To illustrate the invention, a series of five dyesheets was prepared, the coating compositions comprising a magenta dye, polymer binder and tetrahydrofuran ("THF") as solvent. The proportions of dye, binder and solvent were kept constant throughout the series. However, the binder was a mixture of polyvinylbutyral ("PVB") and ethyl cellulose ("EC"), the ratios of which were varied as indicated in Table 1 below, expressing the compositions as percentages by weight of their constituents, and also showing the PVB as a percentage by weight of the binder. Table 1

Example % Dye Binder % THF % PVB in binder

% PVB % EC

1 4.0 4.8 1.2 90 80

2 4.0 4.2 1.8 90 70

3 4.0 3.6 2.4 90 60

4 4.0 3.0 3.0 90 50

5 4.0 2.4 3.6 90 40
To produce dyesheets for testing, each composition was coated onto 6 µm thick polyethyleneterephthalate film, and dried. Those of Examples 3-5 in which 40-60% by weight of the binder was PVB, had rough surfaces to their coatings, and in appearance had significantly less gloss than those (Examples 1 and 2) with higher proportions of PVB. When used for printing, the samples with the rough surfaces gave prints of lower optical density, and non-uniformity of image quality, indicating that for successful thermal transfer printing these mixed binders need to contain greater than 60% by weight of PVB.
Similar mixtures of PVB with other cellulosic polymers were examined, these being ethyl hydroxy-ethyl cellulose, cellulose acetate, cellulose acetate proprionate, and cellulose acetate butyrate. Very similar results were obtained for them all.

EXAMPLES 6-20

The improved stability of dyesheets according to the invention is illustrated by the following examples, of which Examples 6,10,11,15,16, and 20 (using only cellulose or polyvinylbutyral as binder) are reference examples outside the scope of the present invention, and are provided for comparison purposes. In all these examples, a series of transfer coat compositions were prepared with a number of different binders, coated onto a normal substrate, dried and the resultant transfer layer evaluated for stability to fingerprint grease under accelerated ageing conditions.
All the compositions had essentially the same formulation as follows, where all quantities are expressed as percentages by weight:

dye 3.33%

binder 6.67%

solvent 90.00%
The dye used in each case was the same disperse magenta dye as that used in the preceding examples, with tetrahydrofuran similarly being used as solvent. The composition of the binder was varied with examples of PVB/EC binders having PVB contents greater than 60% by weight, in accordance with the findings of Examples 1-5 above.

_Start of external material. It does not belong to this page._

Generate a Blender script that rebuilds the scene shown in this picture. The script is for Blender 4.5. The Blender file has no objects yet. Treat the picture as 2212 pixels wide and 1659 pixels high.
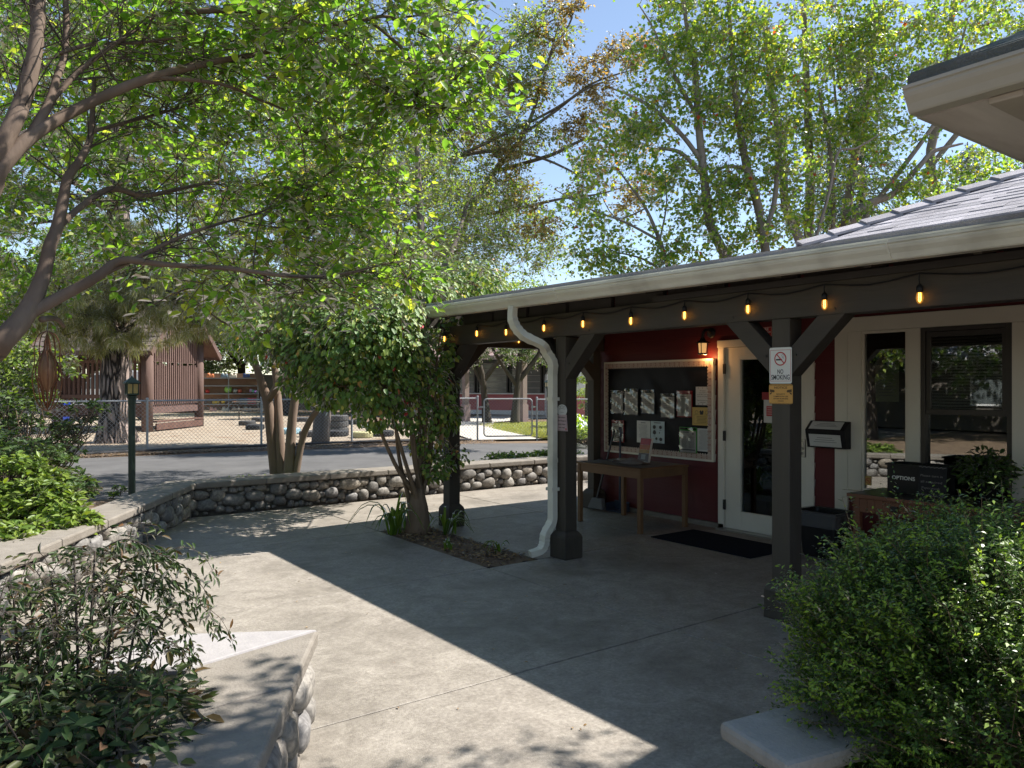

These are compared with examples using 100% PVB and 100% ethyl cellulose binders, as indicated in the table of results below (Table 2). The two polymers used were BX-1 from Sekisui (PVB), and EC-T100 from Hercules (EC).
The technique used was to prepare a solution of the dye and binder in the THF by stirring overnight. The resultant solution was coated on a standard base film using a K3 Meyer bar, and the solvent allowed to evaporate to give a series of dyesheets with uniform thin coatings which were essentially the same in each sheet except for the composition of the binder used.
The optical density of each dyesheet was measured in reflection with a Sakura microdensitometer, with a white card behind the dyesheet. A human finger was then applied briefly to the coated surface of each dyesheet to leave a fingerprint, and the dyesheet exposed to accelerated ageing conditions for 16 hours. Three different ageing conditions were used on samples from each dyesheet, and these are detailed in the table of results below, the variations being in the temperature and in the relative humidity ("RH").

After ageing, the optical densities of the fingerprinted areas were again measured, and as a measure of the change in composition with age, the percentage drop in optical density was calculated for each sample. The results are given in the table below.

Table 2

Example	% PVB	% EC	Ageing Conditions	% OD Change
6	0	100	45°C, 85% RH	53.2
7	70	30	45°C, 85% RH	41.0
8	80	20	45°C, 85% RH	50.7
9	85	15	45°C, 85% RH	50.0
10	100	0	45°C, 85% RH	52.5
11	0	100	55°C, 60% RH	43.5
12	70	30	55°C, 60% RH	29.3
13	80	20	55°C, 60% RH	39.7
14	85	15	55°C, 60% RH	38.9
15	100	0	55°C, 60% RH	43.3
16	0	100	75°C, ambient RH	50.7
17	70	30	75°C, ambient RH	28.1
18	80	20	75°C, ambient RH	31.3
19	85	15	75°C, ambient RH	35.8
20	100	0	75°C, ambient RH	45.1

As will be seen from the results in Table 2, ageing occurred in all samples, including those with a binder composition of mixed polymers, but in each set of ageing conditions, those samples with a mixed binder composition according to the invention, consistently showed less deterioration than those using either of the constituent polymers alone, the improvement increasing progressively as the PVB is reduced from about 85%, down towards the levels at which surface roughness starts to become a problem, as shown in Examples 1-5.

Claims

1. A dyesheet for dye diffusion thermal transfer printing, comprising a substrate supporting a transfer coat comprising one or more thermally transferable dyes dispersed throughout a polymeric binder comprising a mixture of polyvinylbutyral and cellulosic polymer, wherein the percentage by weight of polyvinylbutyral in the mixture lies within the range 65-85%.

2. A dyesheet as claimed in claim 1, wherein the percentage by weight of polyvinylbutyral in the mixture lies within the range 70-85%.

3. A dyesheet as claimed in claim 1, wherein the the substrate has an elongated ribbon shape, and the transfer coat comprises a plurality of different coloured dyes dispersed in the binder to form coloured panels arranged as a repeated sequence along the length of the ribbon, each sequence containing a uniform panel of each colour.